1 See Addressing the causes of low interest rates, Introductory speech by Mario Draghi, President of the ECB,held at a panel on "The future of financial markets: A changing view of Asia" at the Annual Meeting of the Asian Development Bank, Frankfurt am Main, 2 May 2016.

2 The ECB Annual Report 2016 contains a special feature on distributed ledger technology.

3 The Eurosystem follows all pertinent developments in this field, mindful of the fact that the way they may be adopted by market participants will determine their impact on financial markets. DLT could, for example, facilitate the sharing of data among different‎ parties involved in processing a financial market transaction. ‎But it could also result in risk building up‎ outside regulated markets if it were used to disintermediate financial institutions‎. Moreover, the emergence of different DLT specifications could lead to fragmentation within the euro area payments system‎.

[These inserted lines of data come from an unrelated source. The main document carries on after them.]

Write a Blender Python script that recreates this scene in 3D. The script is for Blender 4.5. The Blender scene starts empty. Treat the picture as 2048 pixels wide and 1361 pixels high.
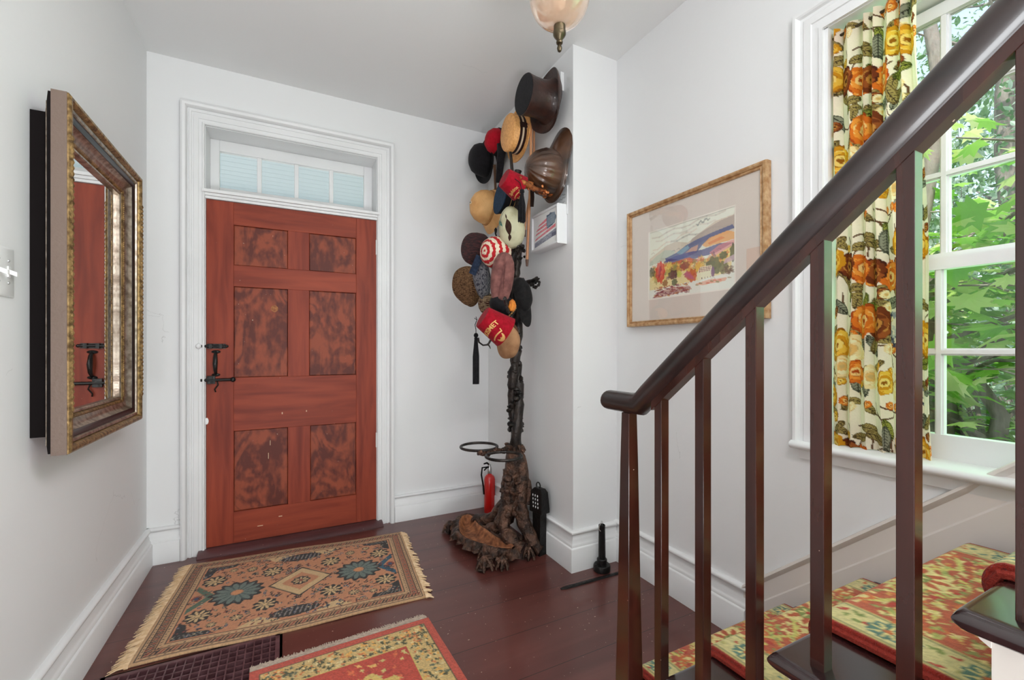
import bpy, bmesh, math, random
import numpy as np
from mathutils import Vector, Matrix
# ------------------------------------------------------------------ camera, world, light
SC = bpy.context.scene
COL = SC.collection
SC.view_settings.view_transform = 'Standard'
SC.view_settings.look = 'None'
SC.view_settings.gamma = 1.0
SC.view_settings.exposure = -0.5
CF, CYAW, CY = 882.0, 0.4739, 699.4
cam_d = bpy.data.cameras.new('camera')
cam = bpy.data.objects.new('camera', cam_d); COL.objects.link(cam)
cam.location = (0, 0, 1.2)
cam.rotation_euler = (math.pi/2, 0, -CYAW)
cam_d.sensor_width = 36.0
cam_d.lens = CF/2048*36
cam_d.shift_y = (CY-680.5)/2048
cam_d.clip_start = 0.02
SC.camera = cam
# world: daylight sky
W = bpy.data.worlds.new('world'); SC.world = W; W.use_nodes = True
wn = W.node_tree; bg = wn.nodes['Background']
sky = wn.nodes.new('ShaderNodeTexSky'); sky.sky_type = 'NISHITA'
sky.sun_elevation = math.radians(52); sky.sun_rotation = math.radians(200); sky.sun_disc = False
hz = wn.nodes.new('ShaderNodeMixRGB'); hz.inputs[0].default_value = .55; hz.inputs[2].default_value = (2.6, 2.9, 2.9, 1)   # bright hazy sky
wn.links.new(sky.outputs[0], hz.inputs[1]); wn.links.new(hz.outputs[0], bg.inputs[0]); bg.inputs[1].default_value = 0.62
def area(name, loc, tgt, sx, sy, power, col=(1, 1, 1), spread=None):
    l = bpy.data.lights.new(name, 'AREA'); l.shape = 'RECTANGLE'; l.size = sx; l.size_y = sy
    l.energy = power; l.color = col
    if spread: l.spread = spread
    o = bpy.data.objects.new(name, l); COL.objects.link(o); o.location = loc
    o.rotation_euler = (Vector(tgt)-Vector(loc)).to_track_quat('-Z', 'Y').to_euler()
    return o
sl = bpy.data.lights.new('sun', 'SUN'); sl.energy = 7.0; sl.angle = math.radians(1.0); sl.color = (1, 0.96, 0.88)
so = bpy.data.objects.new('sun', sl); COL.objects.link(so)
so.rotation_euler = Vector((0.75, 0.35, -1.15)).to_track_quat('-Z', 'Y').to_euler()
# assumed light behind the camera, window daylight, and unseen fill lamps added to lift walls and ceiling
area('rear_fill', (0.25, -2.85, 1.5), (0.4, 3, 1.3), 1.8, 2.2, 8, (0.965, 0.985, 1.0))  # added fill from the rear end, no window behind it
area('assumed_rear_light', (0.56, -0.30, 2.42), (1.1, 2.5, 0.6), 0.20, 0.20, 14, (1, 0.98, 0.985))  # assumed unseen light behind the camera, placed by shadow direction
area('window_daylight', (1.795, 0.14, 1.6), (0.2, 0.5, 1.3), 1.3, 1.4, 13, (0.42, 1.0, 0.45))
area('left_wall_side_fill', (1.60, -1.45, 1.5), (-0.69, 1.7, 1.4), 1.5, 1.8, 20, (0.985, 0.99, 1.0))  # added fill for the left wall, no room opens there
area('left_wall_top_fill', (1.15, -0.15, 2.80), (-0.69, 1.5, 1.0), 0.9, 0.8, 19, (1.0, 0.965, 1.0), math.radians(100))  # added fill aimed at the left wall, no skylight above
area('overhead_fill', (0.4, -1.3, 2.7), (0.4, 1.2, 1.2), 1.6, 1.4, 9, (0.97, 0.99, 1.0))  # added overhead fill, the ceiling has no opening here
area('ceiling_fill', (0.35, -1.1, 0.06), (0.35, -0.3, 2.6), 1.7, 1.5, 230, (0.93, 0.975, 1.0))  # unseen uplight added near the floor to brighten the ceiling

# ------------------------------------------------------------------ helpers
FX, FY = math.sin(CYAW), math.cos(CYAW)
def pdir(px, py):
    a = (px-1024)/CF
    return (FX+FY*a, FY-FX*a, (CY-py)/CF)
def on_x(px, py, X):
    d = pdir(px, py); t = X/d[0]; return Vector((X, d[1]*t, 1.2+d[2]*t))
def on_y(px, py, Y):
    d = pdir(px, py); t = Y/d[1]; return Vector((d[0]*t, Y, 1.2+d[2]*t))
def at(px, py, t):
    d = pdir(px, py); return Vector((d[0]*t, d[1]*t, 1.2+d[2]*t))
def lin(c):
    def f(v):
        v /= 255.0
        return v/12.92 if v <= 0.04045 else ((v+0.055)/1.055)**2.4
    return tuple(f(v) for v in c)
def dist_seg(PX, PY, a, b):
    ax, ay = a; bx, by = b
    dx, dy = bx-ax, by-ay; L = dx*dx+dy*dy+1e-12
    t = np.clip(((PX-ax)*dx+(PY-ay)*dy)/L, 0, 1)
    return np.hypot(PX-ax-t*dx, PY-ay-t*dy)

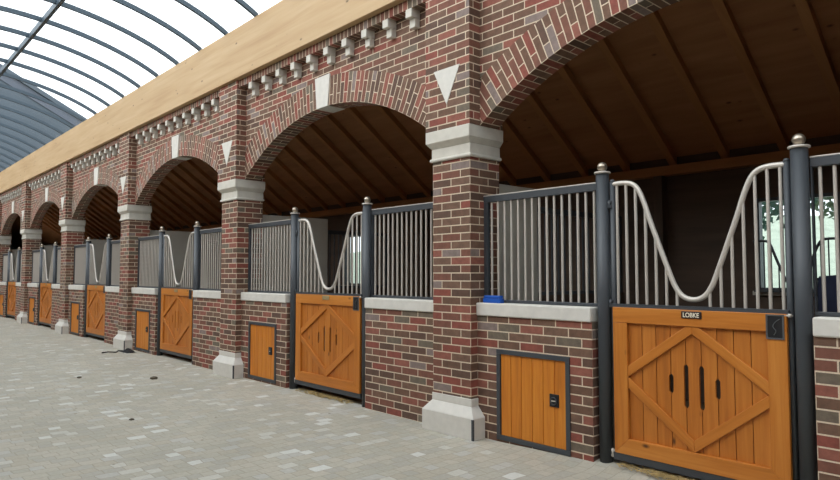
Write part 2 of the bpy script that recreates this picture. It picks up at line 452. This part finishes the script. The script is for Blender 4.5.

4 Fintech benefits small companies by allowing them to raise capital more cheaply, in the form of both debt and equity, while offering retail investors direct access to an asset class to which they would otherwise not have direct access. For instance, the development of fintech activities such as P2P lending, via numerous marketplace investment platforms targeting the provision of funds both to start-ups and more established small and medium-sized enterprises, may be a useful credit provision channel.

5 Cyberattacks can severely damage a bank's solvency and liquidity situation as they can affect its reputation and undermine customers' trust. Moreover, a cyberattack on the financial system could disrupt the interconnected and interdependent operational network and its critical nodes, and even ripple through the entire economy.

6 First, supervisors monitor cyber risk as part of their ongoing operational risk supervision. Second, various specific assessments have been made, such as the 2015 thematic review of cyber security risks or targeted on-site inspections. Last but not least, the ECB has initiated a reporting framework for significant cyber incidents that was implemented as a pilot scheme in 2016 and will be rolled out to all significant institutions in 2017.